Smoking Aces and Narc director, Joe Carnahan is certainly no stranger to riotous over the top action, and it definitely took a no-holds-barred approach at the helm to get this movie off the ground; more than get it off the ground, Carnahan stuck dynamite to it and blew it into the stratosphere. The movie combines that vital level of silliness and self-mockery to compliment the eye-bulging amount of action that would otherwise be less enjoyable to watch. Sure, it’s fun to watch four men fly a parachuting tank, shooting the cannon over rural Germany under gunfire by air force fighters, but what makes it memorable are the groans and head-slaps of on-looking officers as Murdock tries to explain to BA Baracus that they aren’t on a plane anymore because it exploded in mid air after they knocked him out.

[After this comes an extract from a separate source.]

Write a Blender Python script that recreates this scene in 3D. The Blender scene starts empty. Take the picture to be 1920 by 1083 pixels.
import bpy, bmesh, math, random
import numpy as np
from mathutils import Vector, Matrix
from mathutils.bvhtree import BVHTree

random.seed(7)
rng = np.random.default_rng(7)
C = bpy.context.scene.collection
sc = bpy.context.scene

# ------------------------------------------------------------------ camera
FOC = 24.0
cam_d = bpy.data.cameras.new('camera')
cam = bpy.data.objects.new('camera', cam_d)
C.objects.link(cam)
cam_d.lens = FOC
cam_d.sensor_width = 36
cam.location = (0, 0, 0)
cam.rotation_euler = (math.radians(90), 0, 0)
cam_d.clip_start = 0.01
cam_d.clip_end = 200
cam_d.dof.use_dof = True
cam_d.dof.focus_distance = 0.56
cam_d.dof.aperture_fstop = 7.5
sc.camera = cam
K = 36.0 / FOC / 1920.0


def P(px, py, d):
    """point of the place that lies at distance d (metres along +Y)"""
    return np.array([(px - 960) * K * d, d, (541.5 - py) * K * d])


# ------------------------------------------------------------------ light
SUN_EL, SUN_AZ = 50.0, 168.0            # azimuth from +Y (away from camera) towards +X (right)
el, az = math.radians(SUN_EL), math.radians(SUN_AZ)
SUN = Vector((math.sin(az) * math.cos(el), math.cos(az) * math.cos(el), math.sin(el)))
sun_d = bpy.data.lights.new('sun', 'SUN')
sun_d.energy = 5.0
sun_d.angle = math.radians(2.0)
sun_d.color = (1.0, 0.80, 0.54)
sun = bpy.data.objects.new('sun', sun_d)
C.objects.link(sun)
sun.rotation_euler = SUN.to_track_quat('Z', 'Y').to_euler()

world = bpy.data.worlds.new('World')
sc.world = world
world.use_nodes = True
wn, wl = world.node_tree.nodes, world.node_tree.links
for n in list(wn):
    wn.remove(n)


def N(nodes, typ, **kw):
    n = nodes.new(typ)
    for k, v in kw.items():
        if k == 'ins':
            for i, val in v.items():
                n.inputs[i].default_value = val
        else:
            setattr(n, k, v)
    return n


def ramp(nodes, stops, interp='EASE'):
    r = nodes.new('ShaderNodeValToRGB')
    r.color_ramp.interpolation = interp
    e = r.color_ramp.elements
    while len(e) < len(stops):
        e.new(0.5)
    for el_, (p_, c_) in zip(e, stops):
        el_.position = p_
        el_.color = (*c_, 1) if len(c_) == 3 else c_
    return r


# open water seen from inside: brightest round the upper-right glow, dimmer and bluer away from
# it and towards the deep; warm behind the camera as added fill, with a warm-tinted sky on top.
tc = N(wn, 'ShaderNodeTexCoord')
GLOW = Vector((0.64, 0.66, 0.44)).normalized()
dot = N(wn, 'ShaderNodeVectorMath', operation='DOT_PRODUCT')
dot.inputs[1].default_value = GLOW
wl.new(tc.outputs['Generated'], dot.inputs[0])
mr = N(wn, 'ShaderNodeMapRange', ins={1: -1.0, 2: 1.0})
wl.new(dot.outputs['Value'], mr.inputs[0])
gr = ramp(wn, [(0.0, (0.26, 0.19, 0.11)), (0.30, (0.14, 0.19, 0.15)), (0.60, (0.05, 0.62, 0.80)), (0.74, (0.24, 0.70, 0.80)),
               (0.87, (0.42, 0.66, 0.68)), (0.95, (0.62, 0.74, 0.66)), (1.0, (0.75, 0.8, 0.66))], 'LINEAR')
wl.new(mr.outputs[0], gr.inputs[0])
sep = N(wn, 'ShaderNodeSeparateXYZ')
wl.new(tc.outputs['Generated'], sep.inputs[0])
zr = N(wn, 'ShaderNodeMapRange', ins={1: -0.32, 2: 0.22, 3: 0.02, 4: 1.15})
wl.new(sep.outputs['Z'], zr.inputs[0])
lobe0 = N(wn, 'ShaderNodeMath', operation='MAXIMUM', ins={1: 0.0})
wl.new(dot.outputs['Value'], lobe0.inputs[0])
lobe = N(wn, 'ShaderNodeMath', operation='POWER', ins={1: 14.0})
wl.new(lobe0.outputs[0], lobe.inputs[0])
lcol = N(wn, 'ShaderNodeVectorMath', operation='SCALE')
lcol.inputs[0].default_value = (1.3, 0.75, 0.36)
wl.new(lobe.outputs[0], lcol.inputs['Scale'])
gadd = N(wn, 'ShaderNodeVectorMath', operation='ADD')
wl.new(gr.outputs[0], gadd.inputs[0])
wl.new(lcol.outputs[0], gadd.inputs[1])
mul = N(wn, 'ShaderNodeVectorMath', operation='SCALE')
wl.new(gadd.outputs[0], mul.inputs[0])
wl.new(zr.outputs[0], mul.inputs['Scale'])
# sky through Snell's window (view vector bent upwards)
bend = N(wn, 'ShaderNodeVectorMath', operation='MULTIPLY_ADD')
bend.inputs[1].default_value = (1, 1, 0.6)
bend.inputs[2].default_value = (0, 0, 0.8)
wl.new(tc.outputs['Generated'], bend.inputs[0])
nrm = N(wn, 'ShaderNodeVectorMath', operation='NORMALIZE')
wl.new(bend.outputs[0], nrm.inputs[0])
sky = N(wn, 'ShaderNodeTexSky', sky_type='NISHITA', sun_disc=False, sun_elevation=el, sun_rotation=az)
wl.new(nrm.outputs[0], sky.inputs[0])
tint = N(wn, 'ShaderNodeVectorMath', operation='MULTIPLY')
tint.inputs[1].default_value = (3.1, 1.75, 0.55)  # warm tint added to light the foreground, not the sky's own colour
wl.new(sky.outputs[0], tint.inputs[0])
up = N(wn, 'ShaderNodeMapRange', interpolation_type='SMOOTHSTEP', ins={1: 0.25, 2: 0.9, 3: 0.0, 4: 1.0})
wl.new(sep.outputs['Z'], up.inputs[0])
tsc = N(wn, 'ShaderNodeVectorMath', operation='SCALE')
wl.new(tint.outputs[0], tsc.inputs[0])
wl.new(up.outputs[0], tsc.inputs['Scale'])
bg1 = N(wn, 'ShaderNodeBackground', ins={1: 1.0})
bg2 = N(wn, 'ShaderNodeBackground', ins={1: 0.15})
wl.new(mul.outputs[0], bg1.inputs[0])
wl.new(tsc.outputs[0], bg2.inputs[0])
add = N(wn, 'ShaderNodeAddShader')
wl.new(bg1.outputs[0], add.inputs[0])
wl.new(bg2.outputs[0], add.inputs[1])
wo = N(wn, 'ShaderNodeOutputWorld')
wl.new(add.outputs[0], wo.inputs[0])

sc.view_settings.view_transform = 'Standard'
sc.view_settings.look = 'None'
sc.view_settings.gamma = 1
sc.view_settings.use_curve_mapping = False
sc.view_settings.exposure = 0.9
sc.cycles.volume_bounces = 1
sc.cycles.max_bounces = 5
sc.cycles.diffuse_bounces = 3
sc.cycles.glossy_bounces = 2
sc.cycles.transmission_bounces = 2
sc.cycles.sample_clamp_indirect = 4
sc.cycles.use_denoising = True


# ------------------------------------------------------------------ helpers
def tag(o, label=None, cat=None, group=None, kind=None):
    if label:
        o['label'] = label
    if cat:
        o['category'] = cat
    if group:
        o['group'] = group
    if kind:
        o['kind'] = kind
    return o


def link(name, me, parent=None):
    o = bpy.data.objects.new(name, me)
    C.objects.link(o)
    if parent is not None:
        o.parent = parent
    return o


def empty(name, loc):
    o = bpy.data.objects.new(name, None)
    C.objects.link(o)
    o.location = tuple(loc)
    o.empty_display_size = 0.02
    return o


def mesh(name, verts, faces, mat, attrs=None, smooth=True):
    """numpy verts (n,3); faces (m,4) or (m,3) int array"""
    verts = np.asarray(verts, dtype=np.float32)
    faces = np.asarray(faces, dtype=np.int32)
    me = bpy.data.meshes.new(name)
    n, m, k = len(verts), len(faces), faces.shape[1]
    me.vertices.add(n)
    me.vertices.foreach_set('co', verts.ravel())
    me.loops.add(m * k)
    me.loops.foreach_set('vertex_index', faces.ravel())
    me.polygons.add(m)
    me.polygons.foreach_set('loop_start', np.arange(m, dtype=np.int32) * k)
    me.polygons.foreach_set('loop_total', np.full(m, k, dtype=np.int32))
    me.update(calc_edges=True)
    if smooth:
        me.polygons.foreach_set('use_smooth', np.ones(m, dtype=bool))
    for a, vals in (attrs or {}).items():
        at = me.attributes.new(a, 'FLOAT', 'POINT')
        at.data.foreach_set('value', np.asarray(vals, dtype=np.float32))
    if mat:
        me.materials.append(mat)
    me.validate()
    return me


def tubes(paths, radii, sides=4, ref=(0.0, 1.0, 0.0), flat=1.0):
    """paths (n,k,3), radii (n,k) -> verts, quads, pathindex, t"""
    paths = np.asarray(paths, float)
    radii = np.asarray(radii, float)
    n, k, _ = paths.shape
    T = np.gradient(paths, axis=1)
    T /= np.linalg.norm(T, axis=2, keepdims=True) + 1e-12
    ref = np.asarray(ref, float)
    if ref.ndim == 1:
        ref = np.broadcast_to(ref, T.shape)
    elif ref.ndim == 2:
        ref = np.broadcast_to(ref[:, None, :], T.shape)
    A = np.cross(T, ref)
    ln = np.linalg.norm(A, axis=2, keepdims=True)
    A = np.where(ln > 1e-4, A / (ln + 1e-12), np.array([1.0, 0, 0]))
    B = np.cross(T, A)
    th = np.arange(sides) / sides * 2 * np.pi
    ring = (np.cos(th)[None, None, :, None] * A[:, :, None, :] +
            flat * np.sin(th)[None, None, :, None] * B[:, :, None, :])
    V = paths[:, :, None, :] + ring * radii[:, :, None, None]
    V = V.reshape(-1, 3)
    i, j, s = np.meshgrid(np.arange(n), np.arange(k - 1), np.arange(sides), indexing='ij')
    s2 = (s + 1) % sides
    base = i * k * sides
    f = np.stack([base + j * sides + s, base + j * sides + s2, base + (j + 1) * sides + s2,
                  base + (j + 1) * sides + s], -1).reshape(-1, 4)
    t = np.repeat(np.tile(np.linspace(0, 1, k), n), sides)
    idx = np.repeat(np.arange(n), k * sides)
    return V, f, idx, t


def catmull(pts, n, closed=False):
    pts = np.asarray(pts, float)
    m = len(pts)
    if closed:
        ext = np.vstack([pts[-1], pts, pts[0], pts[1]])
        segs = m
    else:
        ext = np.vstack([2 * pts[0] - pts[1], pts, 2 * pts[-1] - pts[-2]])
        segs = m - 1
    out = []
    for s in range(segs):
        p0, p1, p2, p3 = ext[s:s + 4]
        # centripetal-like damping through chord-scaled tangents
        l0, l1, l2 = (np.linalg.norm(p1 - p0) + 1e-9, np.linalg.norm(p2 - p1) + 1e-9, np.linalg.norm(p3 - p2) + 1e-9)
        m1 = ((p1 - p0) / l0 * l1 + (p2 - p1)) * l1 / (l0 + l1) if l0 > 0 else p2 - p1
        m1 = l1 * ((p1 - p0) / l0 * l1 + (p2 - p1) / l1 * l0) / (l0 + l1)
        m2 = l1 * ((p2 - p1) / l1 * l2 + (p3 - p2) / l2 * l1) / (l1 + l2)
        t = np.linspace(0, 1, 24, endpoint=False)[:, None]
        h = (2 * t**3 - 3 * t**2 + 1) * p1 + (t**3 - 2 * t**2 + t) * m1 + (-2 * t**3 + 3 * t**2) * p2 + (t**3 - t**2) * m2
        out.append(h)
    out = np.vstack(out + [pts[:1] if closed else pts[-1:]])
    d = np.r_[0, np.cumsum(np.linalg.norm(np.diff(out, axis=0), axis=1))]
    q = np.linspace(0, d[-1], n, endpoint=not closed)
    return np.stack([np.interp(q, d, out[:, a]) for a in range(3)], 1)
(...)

Moments like these are a dime-a-dozen in this movie, but even mixing up their fake passports at airport security becomes as suspenseful as it is hilarious. But this balance couldn’t be maintained without the actors who make-up the A-team, and they more or less scream mix and match backgrounds. Between Liam Neeson playing Hannibal Smith and Bradley Cooper as Face – the former being more at home in serious leading roles and the latter being more of a comedic man-child – there’s already a mentor-protégée dynamic that makes the group a lot more than two-dimensional caricatures of their 80’s incarnations. The role of BA Baracus (which admittedly sounds like the coolest humanities degree ever) was always a point for concern, what with Mr T’s immense amount of hapless publicity wearing the character a little thin. Luckily, relative unknown Quinton ‘Rampage’ Jackson evolves the character just enough to make it his own without losing the classic appeal of Baracus’ no fool-pitying antics. Finally we have the inspired casting of District 9’s Sharlto Copley as Murdock, an actor who already looks fairly insane and can pull off a Texan accent just as effectively as his native South African.

As 80’s TV adaptations go, The A-team has without a doubt been the most successful in terms of its popularity, treatment and modernisation of what made the show great. Even if you’re not a fan of the show, you’ll most definitely be a fan of the movie.